Teen Internet Safety Tips

Every web site has this thing called a “privacy policy.” It will tell you
how that web site uses all the personal information about you, like your name.
In some cases, though, when you’re not looking, some web sites ignore their
privacy policy and sell your email address to other companies. When you open
your email one day, you might have 150 spam emails in your inbox as a result.
If a web site is asking for too much information about you, take control and
leave the site. (Again, would you give this information to some older stranger
at the mall? Probably not.)


What about Nude Photos and Sex Sites?

You’ve probably come across some explicit sexual material on the Internet.
That’s because pornography is big business on the web. If you come across a
pornography site or get pornographic email, take control: Leave the site or
delete the email. 

Remember, pornography is not real life. It’s made up — the men and women
are acting. In real life, real people don’t act that way with each other. There
are much better ways to learn about real sex if you’re curious — like WebMD’s
Teen Health
Channel.           


Is It Safe to Post Photos of Myself on the Internet?

No way! In terms of bad ideas, this one tops the chart! John Shehan from the
National Center for Missing and Exploited Children based in Alexandria,
Virginia, says that posting or emailing sexual pictures of yourself can be
embarrassing — and dangerous. “Teens quickly learn the hard way that images
are forever memorialized online, and they are almost impossible to delete,”
Shehan says.

If someone asks you to send them sexual pictures, be very suspicious –
and don’t do it
. Alert your parents. Shehan says that teens who send out
one sexual picture can sometimes be blackmailed to send more, when the sexual
predator threatens to post the first picture online for millions to see — or
show it to your family or friends.


How Do I Report Creepy or Illegal Things Online?

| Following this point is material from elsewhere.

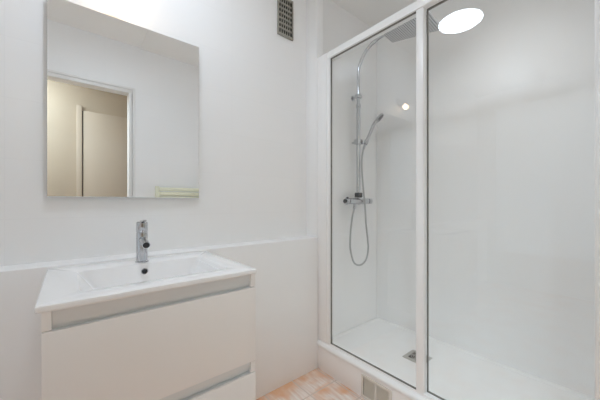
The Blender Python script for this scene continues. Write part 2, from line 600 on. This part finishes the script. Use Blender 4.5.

While most Internet activity is legal, occasionally you might come across
something that just seems wrong, creepy or even scares you. The first thing to
do is tell your parents — just like you’d do if a creep talked dirty to you at
the movies. Your parents can support you and help you make the right decisions
about what to do next. If you decide to report the suspicious activity or
person, there are two web sites you can go to:

  1. For computer hacking, online stealing, or similar suspicious or illegal
    activity, go to www.ic3.gov. Follow the
    instructions for how to report what you saw.
  2. For any suspicious activity involving sexual messages, someone sending you
    nude photos or asking you to send nude photos, someone trying to get you to do
    sexual things, or any other sexually related incident, go to www.cybertipline.com.

Admittedly, the Internet is completely awesome. It lets you discover an
incredible new world and meet some great new friends in the next town or across
the globe. Just use it with caution, since the trail you leave behind may come
back to haunt you — and your family and friends — one day.